==== Task material

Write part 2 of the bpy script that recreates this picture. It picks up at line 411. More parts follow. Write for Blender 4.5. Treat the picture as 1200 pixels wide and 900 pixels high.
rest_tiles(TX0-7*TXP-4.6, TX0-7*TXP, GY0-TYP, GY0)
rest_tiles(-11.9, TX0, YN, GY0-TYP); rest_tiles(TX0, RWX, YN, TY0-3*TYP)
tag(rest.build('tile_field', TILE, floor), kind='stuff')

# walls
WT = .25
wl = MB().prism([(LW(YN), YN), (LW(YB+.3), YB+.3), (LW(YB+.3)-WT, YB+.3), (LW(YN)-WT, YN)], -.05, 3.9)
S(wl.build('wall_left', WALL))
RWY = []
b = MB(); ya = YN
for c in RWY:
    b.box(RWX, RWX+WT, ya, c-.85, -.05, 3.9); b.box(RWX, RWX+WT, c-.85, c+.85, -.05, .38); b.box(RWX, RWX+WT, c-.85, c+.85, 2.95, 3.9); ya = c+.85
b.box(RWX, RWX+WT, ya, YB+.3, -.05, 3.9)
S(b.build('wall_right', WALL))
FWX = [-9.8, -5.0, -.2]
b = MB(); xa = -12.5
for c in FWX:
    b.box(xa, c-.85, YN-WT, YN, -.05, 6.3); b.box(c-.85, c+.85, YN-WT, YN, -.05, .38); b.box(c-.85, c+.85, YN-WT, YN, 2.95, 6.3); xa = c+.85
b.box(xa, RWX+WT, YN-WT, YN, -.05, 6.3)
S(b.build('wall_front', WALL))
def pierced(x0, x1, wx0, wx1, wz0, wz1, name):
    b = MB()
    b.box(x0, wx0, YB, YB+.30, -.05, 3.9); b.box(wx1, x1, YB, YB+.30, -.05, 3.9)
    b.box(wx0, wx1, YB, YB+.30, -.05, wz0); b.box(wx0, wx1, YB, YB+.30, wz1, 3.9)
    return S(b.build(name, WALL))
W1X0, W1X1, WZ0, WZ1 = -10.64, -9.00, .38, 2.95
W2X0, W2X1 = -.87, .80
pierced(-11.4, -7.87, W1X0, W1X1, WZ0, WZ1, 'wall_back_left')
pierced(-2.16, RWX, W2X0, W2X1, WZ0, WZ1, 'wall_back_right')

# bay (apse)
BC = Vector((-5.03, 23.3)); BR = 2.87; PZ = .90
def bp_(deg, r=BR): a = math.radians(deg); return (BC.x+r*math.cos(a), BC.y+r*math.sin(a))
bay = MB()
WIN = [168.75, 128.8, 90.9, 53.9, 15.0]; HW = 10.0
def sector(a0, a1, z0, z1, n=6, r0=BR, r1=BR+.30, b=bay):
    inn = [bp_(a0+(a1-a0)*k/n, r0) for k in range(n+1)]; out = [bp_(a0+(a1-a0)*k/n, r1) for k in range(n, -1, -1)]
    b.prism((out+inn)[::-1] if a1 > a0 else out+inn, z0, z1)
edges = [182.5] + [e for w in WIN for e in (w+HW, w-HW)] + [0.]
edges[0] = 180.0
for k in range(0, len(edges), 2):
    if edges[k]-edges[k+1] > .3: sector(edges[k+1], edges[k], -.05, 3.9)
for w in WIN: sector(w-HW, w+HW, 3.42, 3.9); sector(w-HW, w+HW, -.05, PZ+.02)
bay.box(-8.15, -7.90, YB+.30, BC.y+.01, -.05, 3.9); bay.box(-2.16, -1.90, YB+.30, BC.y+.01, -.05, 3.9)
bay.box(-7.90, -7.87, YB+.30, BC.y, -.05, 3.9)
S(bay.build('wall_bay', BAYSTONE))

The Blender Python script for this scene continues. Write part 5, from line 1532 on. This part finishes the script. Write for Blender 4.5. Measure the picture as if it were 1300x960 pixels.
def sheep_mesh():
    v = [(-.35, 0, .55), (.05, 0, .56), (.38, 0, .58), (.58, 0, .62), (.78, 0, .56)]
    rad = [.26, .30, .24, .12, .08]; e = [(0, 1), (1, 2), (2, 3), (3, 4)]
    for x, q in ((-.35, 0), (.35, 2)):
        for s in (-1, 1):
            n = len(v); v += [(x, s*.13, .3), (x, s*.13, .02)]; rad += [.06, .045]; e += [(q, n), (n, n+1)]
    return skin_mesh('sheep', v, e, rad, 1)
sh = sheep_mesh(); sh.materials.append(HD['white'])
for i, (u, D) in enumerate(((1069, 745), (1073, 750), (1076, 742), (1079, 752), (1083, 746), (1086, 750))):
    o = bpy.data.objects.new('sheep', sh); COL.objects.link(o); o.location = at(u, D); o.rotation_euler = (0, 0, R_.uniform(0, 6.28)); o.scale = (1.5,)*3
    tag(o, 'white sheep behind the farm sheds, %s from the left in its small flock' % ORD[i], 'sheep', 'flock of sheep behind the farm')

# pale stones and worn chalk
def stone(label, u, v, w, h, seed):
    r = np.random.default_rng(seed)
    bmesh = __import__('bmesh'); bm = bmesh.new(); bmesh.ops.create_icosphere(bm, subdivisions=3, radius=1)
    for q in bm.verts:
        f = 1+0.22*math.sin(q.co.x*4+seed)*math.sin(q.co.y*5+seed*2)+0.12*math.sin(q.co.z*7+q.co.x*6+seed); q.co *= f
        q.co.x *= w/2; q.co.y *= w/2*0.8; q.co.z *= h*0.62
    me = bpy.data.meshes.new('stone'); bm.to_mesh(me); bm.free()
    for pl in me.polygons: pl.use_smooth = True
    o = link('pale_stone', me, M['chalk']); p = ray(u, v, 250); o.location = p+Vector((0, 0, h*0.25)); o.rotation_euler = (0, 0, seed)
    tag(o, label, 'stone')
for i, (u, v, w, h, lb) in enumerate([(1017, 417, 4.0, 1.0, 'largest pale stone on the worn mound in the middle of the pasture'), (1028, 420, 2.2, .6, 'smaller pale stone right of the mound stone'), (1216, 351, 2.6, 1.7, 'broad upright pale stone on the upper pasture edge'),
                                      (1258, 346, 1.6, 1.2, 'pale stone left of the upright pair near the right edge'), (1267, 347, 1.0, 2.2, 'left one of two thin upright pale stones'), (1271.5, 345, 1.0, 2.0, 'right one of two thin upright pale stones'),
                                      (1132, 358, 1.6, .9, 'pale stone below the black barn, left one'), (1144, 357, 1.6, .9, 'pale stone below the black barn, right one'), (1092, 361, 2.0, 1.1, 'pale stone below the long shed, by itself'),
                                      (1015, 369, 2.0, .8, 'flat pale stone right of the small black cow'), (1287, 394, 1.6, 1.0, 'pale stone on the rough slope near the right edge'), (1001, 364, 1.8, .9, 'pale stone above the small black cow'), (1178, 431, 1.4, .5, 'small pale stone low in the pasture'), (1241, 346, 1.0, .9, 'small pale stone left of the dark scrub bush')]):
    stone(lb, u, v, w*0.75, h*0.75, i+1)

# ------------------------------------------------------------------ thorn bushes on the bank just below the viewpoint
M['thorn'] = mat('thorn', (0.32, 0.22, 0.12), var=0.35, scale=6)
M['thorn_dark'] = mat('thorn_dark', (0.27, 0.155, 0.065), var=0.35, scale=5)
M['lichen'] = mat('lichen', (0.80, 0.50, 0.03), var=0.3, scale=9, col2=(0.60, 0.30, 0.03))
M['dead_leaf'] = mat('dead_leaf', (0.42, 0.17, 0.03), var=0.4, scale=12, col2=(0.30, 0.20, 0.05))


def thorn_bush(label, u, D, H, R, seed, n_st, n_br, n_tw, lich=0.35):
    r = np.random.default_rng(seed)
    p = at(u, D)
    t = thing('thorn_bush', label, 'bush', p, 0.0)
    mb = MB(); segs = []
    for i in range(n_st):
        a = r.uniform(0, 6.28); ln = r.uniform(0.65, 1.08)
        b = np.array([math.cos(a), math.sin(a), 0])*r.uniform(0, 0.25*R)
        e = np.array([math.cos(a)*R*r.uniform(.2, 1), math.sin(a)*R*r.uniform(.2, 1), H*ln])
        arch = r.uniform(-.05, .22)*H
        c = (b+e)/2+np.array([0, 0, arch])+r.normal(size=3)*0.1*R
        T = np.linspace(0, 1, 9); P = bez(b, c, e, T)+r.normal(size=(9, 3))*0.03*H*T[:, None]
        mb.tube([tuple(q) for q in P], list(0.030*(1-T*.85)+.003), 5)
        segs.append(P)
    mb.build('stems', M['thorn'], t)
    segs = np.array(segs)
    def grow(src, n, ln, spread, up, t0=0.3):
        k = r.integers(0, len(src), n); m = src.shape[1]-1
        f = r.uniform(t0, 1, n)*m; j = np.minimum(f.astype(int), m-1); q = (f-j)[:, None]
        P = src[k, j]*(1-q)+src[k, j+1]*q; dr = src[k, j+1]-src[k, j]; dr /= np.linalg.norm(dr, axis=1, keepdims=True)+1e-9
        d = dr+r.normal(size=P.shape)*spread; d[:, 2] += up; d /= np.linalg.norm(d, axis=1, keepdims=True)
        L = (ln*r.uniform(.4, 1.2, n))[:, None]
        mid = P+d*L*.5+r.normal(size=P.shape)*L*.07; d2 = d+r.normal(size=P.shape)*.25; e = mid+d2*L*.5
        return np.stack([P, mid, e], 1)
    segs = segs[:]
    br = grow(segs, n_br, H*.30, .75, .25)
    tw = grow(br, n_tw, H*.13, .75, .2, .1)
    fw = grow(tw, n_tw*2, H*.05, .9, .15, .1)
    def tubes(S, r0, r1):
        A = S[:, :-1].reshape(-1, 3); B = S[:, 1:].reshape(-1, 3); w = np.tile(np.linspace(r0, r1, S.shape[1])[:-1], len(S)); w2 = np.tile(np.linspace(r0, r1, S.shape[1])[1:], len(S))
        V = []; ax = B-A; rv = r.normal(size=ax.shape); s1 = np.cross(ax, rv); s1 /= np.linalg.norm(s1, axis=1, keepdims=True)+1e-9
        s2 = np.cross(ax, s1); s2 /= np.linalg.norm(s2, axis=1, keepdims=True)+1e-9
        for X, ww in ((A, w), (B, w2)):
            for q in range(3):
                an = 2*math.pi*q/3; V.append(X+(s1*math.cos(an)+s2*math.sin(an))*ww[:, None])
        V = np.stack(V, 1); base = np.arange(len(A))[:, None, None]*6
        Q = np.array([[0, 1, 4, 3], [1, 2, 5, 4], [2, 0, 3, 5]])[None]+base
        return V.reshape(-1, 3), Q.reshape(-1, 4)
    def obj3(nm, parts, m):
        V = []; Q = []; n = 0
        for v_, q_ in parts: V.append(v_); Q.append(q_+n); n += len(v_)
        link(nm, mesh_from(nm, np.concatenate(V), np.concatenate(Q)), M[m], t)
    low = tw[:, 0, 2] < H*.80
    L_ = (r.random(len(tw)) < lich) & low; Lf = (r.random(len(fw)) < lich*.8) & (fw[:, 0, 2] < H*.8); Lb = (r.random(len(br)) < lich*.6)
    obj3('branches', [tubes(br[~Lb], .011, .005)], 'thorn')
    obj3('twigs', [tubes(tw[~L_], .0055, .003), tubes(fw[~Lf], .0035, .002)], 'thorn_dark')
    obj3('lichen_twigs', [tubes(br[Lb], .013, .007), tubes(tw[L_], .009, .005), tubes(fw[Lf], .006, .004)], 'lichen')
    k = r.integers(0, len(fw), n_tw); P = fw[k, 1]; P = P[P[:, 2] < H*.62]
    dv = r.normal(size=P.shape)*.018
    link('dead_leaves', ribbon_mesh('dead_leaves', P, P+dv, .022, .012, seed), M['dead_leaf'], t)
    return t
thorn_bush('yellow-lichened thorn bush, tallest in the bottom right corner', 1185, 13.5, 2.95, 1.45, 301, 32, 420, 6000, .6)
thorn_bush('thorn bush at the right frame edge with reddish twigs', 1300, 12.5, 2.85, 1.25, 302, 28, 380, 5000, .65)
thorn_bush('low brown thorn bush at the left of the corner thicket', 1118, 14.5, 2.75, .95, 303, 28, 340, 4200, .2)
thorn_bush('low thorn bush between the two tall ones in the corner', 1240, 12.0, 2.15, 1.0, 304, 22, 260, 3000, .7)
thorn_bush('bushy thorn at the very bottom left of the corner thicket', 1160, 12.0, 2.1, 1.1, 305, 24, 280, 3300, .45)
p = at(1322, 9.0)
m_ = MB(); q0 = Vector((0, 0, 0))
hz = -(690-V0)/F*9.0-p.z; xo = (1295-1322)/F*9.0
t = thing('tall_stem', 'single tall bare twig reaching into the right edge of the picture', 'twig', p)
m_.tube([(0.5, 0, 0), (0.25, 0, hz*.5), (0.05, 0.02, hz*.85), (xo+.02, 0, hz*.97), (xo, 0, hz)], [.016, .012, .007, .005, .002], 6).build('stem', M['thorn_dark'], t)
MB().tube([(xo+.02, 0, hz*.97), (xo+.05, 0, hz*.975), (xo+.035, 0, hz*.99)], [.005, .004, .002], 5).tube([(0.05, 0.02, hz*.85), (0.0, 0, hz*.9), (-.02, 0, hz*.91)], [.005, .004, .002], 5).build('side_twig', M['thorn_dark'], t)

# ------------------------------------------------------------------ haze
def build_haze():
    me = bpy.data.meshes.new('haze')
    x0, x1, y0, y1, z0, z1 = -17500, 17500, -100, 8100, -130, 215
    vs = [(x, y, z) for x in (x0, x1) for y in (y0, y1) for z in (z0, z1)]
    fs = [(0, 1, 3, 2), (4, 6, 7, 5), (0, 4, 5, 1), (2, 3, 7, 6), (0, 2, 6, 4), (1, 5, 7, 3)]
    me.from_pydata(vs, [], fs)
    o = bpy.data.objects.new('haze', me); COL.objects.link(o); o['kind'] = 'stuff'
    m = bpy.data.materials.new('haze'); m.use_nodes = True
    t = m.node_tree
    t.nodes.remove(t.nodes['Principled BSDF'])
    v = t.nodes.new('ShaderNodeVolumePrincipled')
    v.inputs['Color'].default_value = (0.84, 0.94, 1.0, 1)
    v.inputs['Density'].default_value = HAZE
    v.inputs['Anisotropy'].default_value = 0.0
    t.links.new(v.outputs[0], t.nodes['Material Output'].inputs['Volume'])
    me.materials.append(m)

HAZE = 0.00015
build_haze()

========

Report how many lines of the data contain the word "this", using the number alone.

2